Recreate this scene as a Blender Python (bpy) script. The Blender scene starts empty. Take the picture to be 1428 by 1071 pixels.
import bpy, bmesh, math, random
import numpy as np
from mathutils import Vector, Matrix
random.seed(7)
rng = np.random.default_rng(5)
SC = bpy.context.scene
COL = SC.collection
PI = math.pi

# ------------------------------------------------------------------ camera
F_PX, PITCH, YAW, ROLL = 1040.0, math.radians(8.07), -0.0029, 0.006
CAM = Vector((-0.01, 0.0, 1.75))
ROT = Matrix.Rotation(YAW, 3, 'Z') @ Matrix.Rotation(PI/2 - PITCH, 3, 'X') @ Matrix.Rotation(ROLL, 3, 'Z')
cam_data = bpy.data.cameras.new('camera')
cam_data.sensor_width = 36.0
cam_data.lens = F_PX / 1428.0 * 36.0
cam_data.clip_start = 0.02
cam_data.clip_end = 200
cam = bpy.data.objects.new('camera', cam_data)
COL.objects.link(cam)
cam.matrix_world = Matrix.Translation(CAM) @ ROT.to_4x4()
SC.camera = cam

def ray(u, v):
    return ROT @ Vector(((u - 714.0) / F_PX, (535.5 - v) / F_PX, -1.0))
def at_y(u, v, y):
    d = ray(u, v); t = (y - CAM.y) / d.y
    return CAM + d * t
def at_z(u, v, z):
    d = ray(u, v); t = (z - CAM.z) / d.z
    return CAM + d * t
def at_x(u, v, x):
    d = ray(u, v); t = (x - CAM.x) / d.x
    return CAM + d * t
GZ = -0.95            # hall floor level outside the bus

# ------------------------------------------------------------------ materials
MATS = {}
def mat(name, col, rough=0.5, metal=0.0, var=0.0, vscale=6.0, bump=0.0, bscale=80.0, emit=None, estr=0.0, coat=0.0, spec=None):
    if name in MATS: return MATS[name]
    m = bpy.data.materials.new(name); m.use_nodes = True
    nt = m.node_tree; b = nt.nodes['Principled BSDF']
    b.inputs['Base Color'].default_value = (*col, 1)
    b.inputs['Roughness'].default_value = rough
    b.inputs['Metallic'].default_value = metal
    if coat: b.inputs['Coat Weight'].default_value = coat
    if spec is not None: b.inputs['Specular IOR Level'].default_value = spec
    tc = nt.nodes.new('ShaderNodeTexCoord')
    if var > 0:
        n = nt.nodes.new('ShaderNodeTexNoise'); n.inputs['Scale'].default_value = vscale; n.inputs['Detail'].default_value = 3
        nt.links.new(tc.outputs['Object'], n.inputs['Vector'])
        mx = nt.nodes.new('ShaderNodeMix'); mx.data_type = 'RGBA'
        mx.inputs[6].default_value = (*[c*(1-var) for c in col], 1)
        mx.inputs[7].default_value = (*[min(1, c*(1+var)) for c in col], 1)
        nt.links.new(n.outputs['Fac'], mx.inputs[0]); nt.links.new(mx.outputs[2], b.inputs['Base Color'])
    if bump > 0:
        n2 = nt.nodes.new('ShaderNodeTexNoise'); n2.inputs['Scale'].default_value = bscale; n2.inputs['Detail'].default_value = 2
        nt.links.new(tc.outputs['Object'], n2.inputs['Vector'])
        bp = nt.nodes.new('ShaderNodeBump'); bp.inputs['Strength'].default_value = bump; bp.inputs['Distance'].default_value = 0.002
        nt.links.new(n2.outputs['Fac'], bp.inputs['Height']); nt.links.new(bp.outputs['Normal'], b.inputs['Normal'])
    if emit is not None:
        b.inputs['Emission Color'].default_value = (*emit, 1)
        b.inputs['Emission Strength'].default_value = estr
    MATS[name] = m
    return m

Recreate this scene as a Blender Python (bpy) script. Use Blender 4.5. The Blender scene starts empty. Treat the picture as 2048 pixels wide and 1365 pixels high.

▸ Exercise task: What is the number of lines in the records that contain the word "scene"? Answer with the number and nothing else.

▸ Expected output: 3